_Stated problem_
Copy each line with the word "scene" in it.

Start of Data provided

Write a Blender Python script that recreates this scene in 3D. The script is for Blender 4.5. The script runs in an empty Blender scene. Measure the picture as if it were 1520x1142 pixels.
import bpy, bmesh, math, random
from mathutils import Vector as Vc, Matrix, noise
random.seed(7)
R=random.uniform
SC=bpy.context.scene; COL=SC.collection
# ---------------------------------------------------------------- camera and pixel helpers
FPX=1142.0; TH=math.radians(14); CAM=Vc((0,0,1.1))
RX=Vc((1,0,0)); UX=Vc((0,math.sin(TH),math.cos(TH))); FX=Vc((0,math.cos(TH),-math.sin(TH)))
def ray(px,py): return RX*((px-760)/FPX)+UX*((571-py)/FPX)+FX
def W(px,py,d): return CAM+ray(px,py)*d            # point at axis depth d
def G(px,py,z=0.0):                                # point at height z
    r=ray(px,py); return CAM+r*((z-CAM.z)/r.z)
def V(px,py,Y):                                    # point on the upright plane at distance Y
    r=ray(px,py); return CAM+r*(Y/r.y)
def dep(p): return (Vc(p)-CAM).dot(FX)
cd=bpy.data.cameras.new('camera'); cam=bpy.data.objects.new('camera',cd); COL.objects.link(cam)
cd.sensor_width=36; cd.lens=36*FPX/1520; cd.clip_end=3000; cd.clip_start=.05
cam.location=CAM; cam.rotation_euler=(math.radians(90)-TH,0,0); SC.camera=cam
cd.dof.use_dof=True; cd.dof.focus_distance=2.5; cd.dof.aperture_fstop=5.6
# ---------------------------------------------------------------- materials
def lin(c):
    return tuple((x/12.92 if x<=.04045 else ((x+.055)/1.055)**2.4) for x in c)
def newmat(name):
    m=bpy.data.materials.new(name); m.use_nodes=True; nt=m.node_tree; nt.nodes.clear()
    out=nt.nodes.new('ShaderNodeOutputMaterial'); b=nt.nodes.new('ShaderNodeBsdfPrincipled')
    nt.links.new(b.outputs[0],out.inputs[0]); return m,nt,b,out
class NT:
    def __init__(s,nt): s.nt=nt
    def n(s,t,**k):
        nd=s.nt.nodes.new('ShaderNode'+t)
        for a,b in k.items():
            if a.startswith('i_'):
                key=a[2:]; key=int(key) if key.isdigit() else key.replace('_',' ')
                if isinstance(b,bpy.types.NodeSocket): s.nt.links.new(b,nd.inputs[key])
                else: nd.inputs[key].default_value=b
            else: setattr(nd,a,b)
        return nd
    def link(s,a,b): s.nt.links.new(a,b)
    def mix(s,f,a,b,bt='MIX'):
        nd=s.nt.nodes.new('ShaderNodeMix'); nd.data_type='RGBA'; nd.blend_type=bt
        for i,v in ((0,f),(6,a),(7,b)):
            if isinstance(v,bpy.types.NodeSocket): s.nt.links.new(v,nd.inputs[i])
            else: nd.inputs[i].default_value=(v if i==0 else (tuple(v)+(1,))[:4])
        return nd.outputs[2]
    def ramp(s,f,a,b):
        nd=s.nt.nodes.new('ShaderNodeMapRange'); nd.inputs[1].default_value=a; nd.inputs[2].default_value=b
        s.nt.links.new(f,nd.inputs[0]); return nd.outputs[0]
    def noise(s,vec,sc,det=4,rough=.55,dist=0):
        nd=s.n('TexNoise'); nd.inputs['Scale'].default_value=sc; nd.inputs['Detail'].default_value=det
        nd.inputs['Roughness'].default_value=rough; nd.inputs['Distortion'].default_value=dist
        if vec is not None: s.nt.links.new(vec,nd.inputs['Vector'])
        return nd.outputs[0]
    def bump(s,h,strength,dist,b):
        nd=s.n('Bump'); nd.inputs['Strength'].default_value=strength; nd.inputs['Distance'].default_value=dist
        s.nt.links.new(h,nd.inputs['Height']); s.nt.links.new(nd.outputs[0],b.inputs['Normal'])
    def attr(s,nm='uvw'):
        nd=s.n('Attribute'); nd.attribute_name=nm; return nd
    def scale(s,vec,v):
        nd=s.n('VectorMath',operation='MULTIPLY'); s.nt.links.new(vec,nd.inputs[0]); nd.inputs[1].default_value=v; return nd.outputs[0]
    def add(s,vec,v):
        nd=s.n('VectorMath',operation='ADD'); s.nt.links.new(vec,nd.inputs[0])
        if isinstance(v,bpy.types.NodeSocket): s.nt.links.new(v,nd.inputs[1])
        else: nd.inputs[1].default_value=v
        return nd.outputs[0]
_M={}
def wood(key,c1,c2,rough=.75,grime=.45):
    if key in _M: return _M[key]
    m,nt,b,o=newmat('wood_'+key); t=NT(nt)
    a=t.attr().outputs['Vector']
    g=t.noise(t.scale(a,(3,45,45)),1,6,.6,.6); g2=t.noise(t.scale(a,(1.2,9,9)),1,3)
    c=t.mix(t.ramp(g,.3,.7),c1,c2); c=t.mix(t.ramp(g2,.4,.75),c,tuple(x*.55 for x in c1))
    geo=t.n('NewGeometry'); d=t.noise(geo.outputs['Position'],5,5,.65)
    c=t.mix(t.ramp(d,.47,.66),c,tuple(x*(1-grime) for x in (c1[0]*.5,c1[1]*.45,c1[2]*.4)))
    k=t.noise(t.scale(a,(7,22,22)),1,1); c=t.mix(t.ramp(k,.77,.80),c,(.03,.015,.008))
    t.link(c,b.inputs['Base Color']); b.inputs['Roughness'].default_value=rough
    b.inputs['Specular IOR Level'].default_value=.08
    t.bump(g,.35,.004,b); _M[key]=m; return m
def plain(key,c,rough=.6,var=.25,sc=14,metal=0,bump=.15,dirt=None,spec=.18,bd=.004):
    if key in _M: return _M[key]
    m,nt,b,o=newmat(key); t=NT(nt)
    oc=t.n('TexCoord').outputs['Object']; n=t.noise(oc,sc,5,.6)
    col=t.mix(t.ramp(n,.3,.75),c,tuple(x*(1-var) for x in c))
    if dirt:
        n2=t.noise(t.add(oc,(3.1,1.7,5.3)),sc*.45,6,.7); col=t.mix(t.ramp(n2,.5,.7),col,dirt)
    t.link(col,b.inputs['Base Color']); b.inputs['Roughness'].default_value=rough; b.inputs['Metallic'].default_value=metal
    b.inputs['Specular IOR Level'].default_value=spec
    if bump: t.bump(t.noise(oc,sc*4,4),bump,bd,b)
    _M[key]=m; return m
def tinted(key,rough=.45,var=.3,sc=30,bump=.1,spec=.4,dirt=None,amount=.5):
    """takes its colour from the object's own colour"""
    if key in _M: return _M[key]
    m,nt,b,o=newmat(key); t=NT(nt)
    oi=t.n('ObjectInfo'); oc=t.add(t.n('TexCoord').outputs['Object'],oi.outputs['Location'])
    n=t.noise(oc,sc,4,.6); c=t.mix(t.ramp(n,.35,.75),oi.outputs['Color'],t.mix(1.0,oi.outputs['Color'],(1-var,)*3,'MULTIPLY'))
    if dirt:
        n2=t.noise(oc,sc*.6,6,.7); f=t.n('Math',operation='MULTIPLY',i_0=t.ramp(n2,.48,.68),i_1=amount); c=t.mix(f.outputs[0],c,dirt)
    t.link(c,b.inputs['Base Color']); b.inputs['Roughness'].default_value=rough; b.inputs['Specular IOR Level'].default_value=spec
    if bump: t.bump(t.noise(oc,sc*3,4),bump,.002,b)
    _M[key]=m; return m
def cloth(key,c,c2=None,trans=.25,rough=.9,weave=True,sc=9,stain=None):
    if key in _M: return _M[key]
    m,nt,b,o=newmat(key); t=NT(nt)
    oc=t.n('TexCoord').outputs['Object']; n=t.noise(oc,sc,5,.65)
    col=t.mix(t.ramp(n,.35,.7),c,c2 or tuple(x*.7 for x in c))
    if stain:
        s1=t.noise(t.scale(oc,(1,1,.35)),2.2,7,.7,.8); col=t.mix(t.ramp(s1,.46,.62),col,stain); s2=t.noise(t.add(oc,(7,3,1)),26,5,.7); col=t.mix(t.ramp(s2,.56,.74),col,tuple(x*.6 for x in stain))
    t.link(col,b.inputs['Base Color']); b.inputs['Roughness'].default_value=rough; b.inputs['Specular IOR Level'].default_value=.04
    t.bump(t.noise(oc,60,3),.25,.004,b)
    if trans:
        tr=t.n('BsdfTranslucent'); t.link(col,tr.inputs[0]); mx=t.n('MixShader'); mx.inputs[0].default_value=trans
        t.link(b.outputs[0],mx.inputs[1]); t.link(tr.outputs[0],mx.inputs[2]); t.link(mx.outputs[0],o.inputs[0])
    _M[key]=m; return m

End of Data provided

_Task answer_
Write a Blender Python script that recreates this scene in 3D. The script is for Blender 4.5. The script runs in an empty Blender scene. Measure the picture as if it were 1520x1142 pixels.
SC=bpy.context.scene; COL=SC.collection